EDITORIAL | No vacancy for squatters

Last week, banners went up at the former Seattle Times building in South Lake Union proclaiming, “You sweep. We occupy” and “Sweeps makes squats.” The Common ¢ents group is calling for “squatter activists” to take over vacant residences and other structures, as they have with the former Seattle Times and KING-5 studio buildings and private residences throughout the city.

The group says the city’s piecemeal efforts of “tiny houses, legal encampments, RV parks, enhanced sweeps, expanded private housing development or the devout practice of ‘Housing First’” won’t solve the homeless crisis. Instead, it seeks to develop alternative housing solutions, including the most common-sense option of them all, it says: reclaiming vacant buildings.

It asserts that these “represent a potential for new forms of community engagement” that don’t need to be “homeless-centric,” such as transitional housing and community services.

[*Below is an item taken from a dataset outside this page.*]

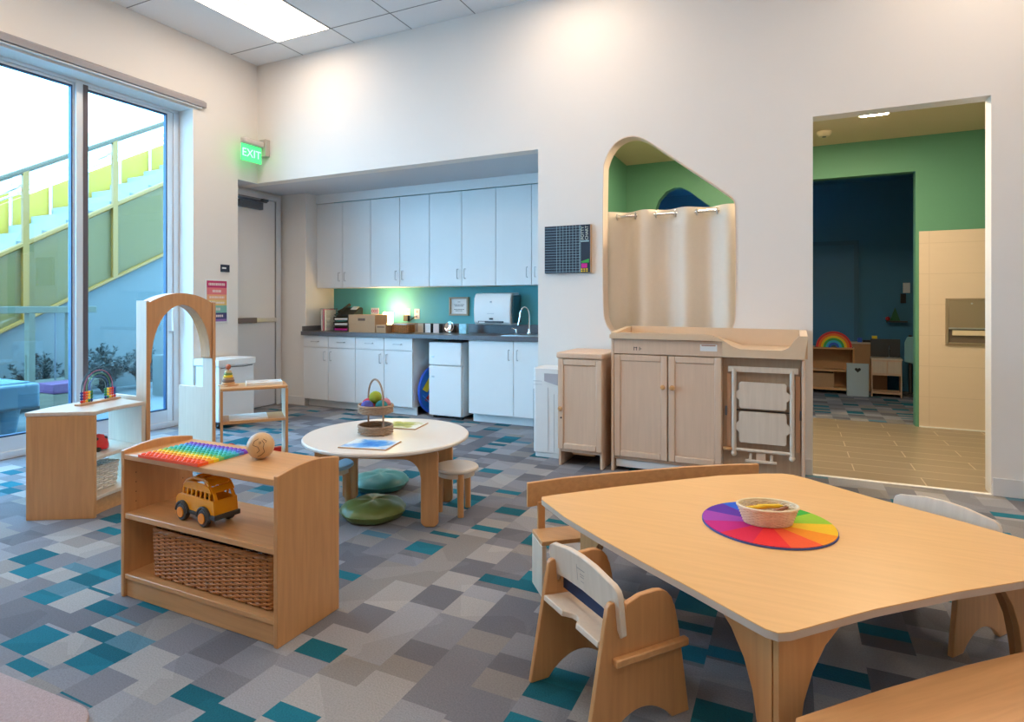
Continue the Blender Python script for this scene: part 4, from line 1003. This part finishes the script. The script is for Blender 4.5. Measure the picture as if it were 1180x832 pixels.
def cushion(loc, m_, label):
    o = thing('floor_cushion', label, 'cushion', loc, random.uniform(0, 3), 'floor cushions under the round table')
    b = MB(); prof = [(0, .006), (.12, .0), (.155, .010), (.174, .032), (.180, .048), (.172, .064), (.15, .082), (.10, .097), (.04, .100), (0, .097)]
    b.lathe(prof, 48)
    for v in b.bm.verts:
        a = math.atan2(v.co.y, v.co.x); rr = math.hypot(v.co.x, v.co.y)
        k = 1+.018*math.sin(7*a)*rr/.18+.012*math.sin(13*a+1)*rr/.18
        v.co.x *= k; v.co.y *= k
        if v.co.z > .03: v.co.z *= 1+.05*math.sin(5*a+rr*20)
    b.build('cover', m_, o)
    b = MB(); b.tube([(.181*math.cos(a)*(1+.018*math.sin(7*a)+.012*math.sin(13*a+1)), .181*math.sin(a)*(1+.018*math.sin(7*a)+.012*math.sin(13*a+1)), .048) for a in [i*2*PI/72 for i in range(72)]], .0035, 6, closed=True); b.build('piping', m_, o)
cushion((-2.146, 2.69, 0), W['olive'], 'olive green satin floor cushion at the front under the round table')
cushion((-2.44, 3.13, 0), W['teal_cush'], 'teal green satin floor cushion at the back under the round table')
def paintmat(name, bg, c1, c2, sc):
    m = mat(name, bg, .5); nt = m.node_tree; p = nt.nodes['Principled BSDF']; L = nt.links.new
    tc = nt.nodes.new('ShaderNodeTexCoord'); n1 = nt.nodes.new('ShaderNodeTexNoise'); n1.inputs['Scale'].default_value = sc; n1.inputs['Detail'].default_value = 3; n1.inputs['Distortion'].default_value = 1
    sx = nt.nodes.new('ShaderNodeVectorMath'); sx.operation = 'LENGTH'; L(tc.outputs['Object'], sx.inputs[0])
    mm = nt.nodes.new('ShaderNodeMath'); mm.operation = 'MULTIPLY_ADD'; L(sx.outputs['Value'], mm.inputs[0]); mm.inputs[1].default_value = 3.6; L(n1.outputs['Fac'], mm.inputs[2])
    r = nt.nodes.new('ShaderNodeValToRGB'); e = r.color_ramp.elements
    e[0].position = .52; e[0].color = c1+(1,); e[1].position = 1.12 if False else .98; e[1].color = bg+(1,); q = e.new(.75); q.color = c2+(1,)
    L(n1.outputs['Fac'] if False else mm.outputs[0], r.inputs[0]); L(tc.outputs['Object'], n1.inputs['Vector']); L(r.outputs[0], p.inputs['Base Color']); return m
o = thing('blue_painting', 'blue painted sheet on a board at the near side of the round table', 'painting', (-2.035, 2.525, TZ+.0005), R(13))
MB().box(-.135, .135, -.10, .10, 0, .004).build('backing', W['kraft'], o); MB().box(-.13, .13, -.095, .095, .0045, .0055).build('painted_sheet', paintmat('blue_watercolour', (.75, .85, .9), (.02, .20, .68), (.10, .38, .80), 9), o)
o = thing('green_painting', 'green and yellow painted sheet behind the basket stand', 'painting', (-2.20, 3.01, TZ+.0005), R(11))
MB().box(-.15, .15, -.10, .10, 0, .004).build('backing', W['kraft'], o); MB().box(-.145, .145, -.095, .095, .0045, .0055).build('painted_sheet', paintmat('green_watercolour', (.8, .82, .75), (.20, .28, .05), (.45, .45, .08), 14), o)
# two tier basket
tb = thing('two_tier_basket', 'two tier woven basket with hoop handle standing on the round table', 'basket', (-2.195, 2.772, TZ+.0005), R(-28))
def oval(rx, ry): return [(rx*math.cos(2*PI*i/40), ry*math.sin(2*PI*i/40)) for i in range(40)]
for z0, nm in ((0, 'lower_basket'), (.118, 'upper_basket')):
    b = MB(); b.prism(oval(.098, .088), z0+.001, z0+.006); weave(b, oval(.103, .093), z0+.005, z0+.045, 5, 26, .0052, .004, sub=3)
    b.tube([(x, y, z0+.045) for x, y in oval(.105, .095)], .0065, 6, closed=True); b.build(nm, W['seagrass'], tb)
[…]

Seattle has a history of activists successfully transforming vacant buildings into organizations serving specific communities. In the 1970s, the United Indian People’s Council took over Fort Lawton in Magnolia and ultimately built the Daybreak Star Cultural Center, and Chicano and Latino activists occupied the school building that would become El Centro de la Raza in Beacon Hill. African-American activists moved into the former Colman School building in the Central Area in the mid-‘80s and stayed for eight years, before The Urban League of Metropolitan Seattle finally bought it to build the Northwest African American Museum.

In more recent years, with opposite results, squatters occupied Horace Mann Elementary School in the Central Area just before the start of its renovation. They hoped to form the Africatown Center for Education and Innovation, which would provide job training and youth activities; instead, four suspects were forced out and arrested.

And the City of Seattle considered transforming the former Fire Station 39 in Lake City to a day center and shelter. The Union Gospel Mission and Nickelsville had used the building as an emergency homeless shelter for two years, but it’s now slated for affordable housing and Seattle Preschool Program classrooms.

However, these were public buildings — the Common ¢ents group is asking for the addresses of even vacant, privately owned properties for the homeless to occupy.

Some squatters are respectful enough to keep the vacant buildings they occupy safe and clean, as evidenced by some rooms in the former Seattle Times building that were kept “relatively neat and almost homey,” as described in one of the publication’s stories about the eviction of several hundred people last September. But more squatted structures are usually left in utter disrepair, with destroyed interiors and garbage, drug paraphernalia, human waste and stolen items strewn about.

The then-Department of Planning and Development said there were 200 vacant, unsecured buildings in the city last October that had complaints filed against them, according to KOMO News.

The climate in Seattle has changed in the last 20 years. If Common ¢ents is serious about organizing official “squat-ins” at vacant properties, it should aim its message to those who will present its case in the best possible way: the homeless people who are conscientious about safety and neatness. Presenting such different, yet plausible ideas to the city and/or social services agencies will also set its cause on the right course — legally. It’s just common sense to do so.